The Enforcement Directorate's counsel said there was no need to file replies to its petition and that this was an attempt to delay the case.

Additional Solicitor General S V Raju, appearing for ED, contended that the agency's petition has no impact on the accused, as the challenge was limited to the trial court judge's observations against the agency when it discharged Kejriwal, Sisodia and others in the CBI case.

The counsel for one of the accused said a brief reply was necessary and time was needed for it as the discharge order was 600 pages long.

Justice Sharma remarked that the ED's case has nothing to do with all 600 pages.

"Here is a prosecuting agency which has stated that the judge exceeded jurisdiction. I told them even I make such observations. I need to deicide it but you said I need to file a reply. Now you say 600 pages have to be read," the judge observed.

Raju also urged the court to direct that the observations of the trial court would not be relied upon by the accused in related proceedings. "It is a short date. Let them reply," the court responded.

On March 10, the court had asked Kejriwal and others to respond to the ED's plea.

In the petition, ED said the trial court's remarks were wholly extraneous to the CBI's case.

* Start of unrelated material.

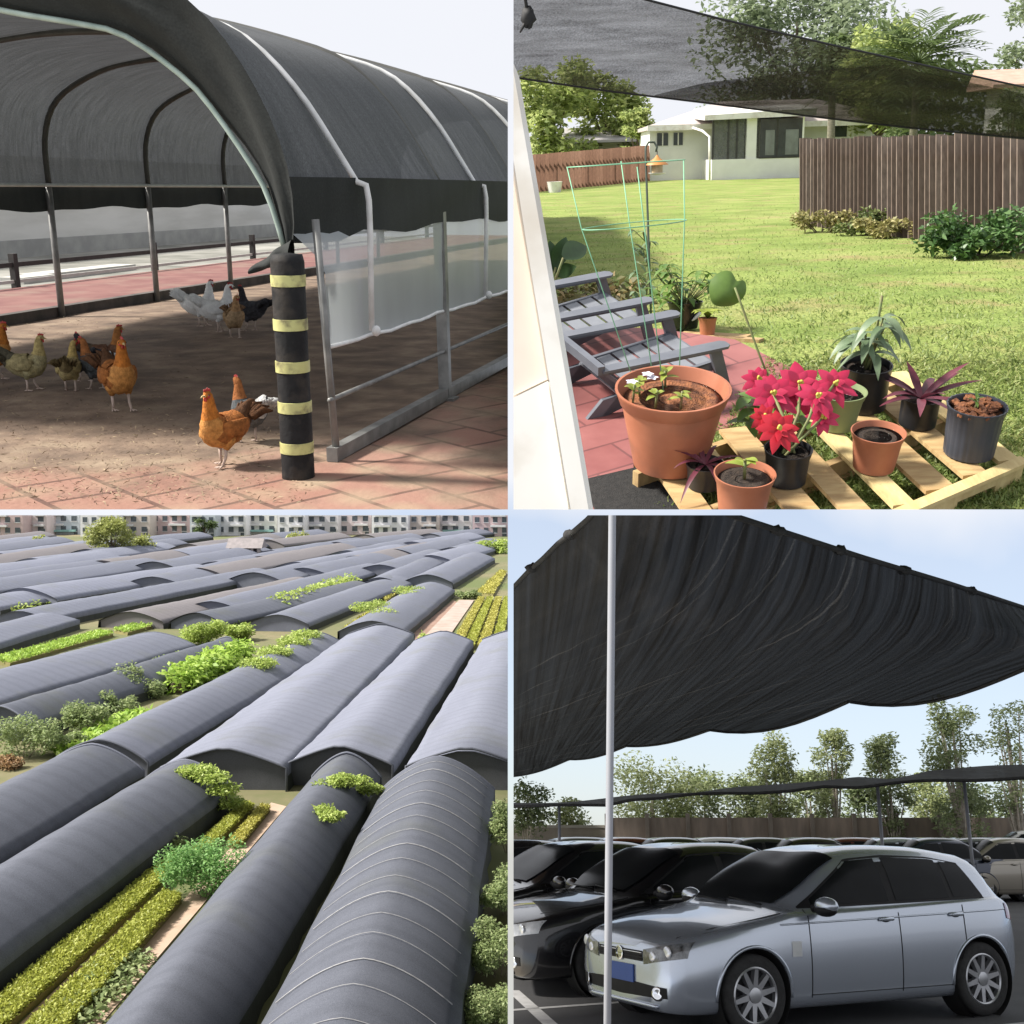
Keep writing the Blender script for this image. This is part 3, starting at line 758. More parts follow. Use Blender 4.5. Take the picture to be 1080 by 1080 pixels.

It said the ED was neither a party in those proceedings nor afforded any opportunity to be heard.

"If such sweeping, unguided, bald observations are permitted to stand ... grave and irreparable prejudice would be caused to the public at large as well as the petitioner," the ED plea said.

"Therefore, the aforesaid paragraphs which concern the investigation independently conducted by the Enforcement Directorate under the PMLA (Prevention of Money Laundering Act) deserve to be expunged as it amounts to a clear case of judicial overreach...," it added.

On February 27, the trial court discharged Kejriwal, Sisodia and others in the Delhi liquor policy case, pulling up the CBI by saying that its case was wholly unable to survive judicial scrutiny and stood discredited in its entirety.

The trial court ruled that the alleged conspiracy was nothing more than a speculative construct resting on conjecture and surmise, devoid of any admissible evidence.

To compel the accused to face the rigours of a full-fledged criminal trial in the stark absence of any legally admissible material did not serve the ends of justice, it said.

In its order, the trial court highlighted that a procedure permitting prolonged or indefinite incarceration based on a provisional and untested allegation risked "degenerating into a punitive process" and raised a "concern of considerable constitutional significance" where individual liberty was "imperilled" by invoking the Prevention of Money Laundering Act.

It said the issue assumed heightened significance where an accused was arrested for the offence of money laundering and thereafter required to surmount the stringent twin conditions prescribed for the grant of bail, resulting in prolonged incarceration even at the pre-trial stage.

It further said that despite the settled legal position that the offence of money laundering cannot independently subsist and requires the foundational edifice of a legally sustainable predicate offence, the prevailing practice revealed a disturbing inversion.

Underlining that the objective of PMLA was undoubtedly legitimate and compelling, the trial judge mentioned that statutory power, however wide, could not eclipse constitutional safeguards.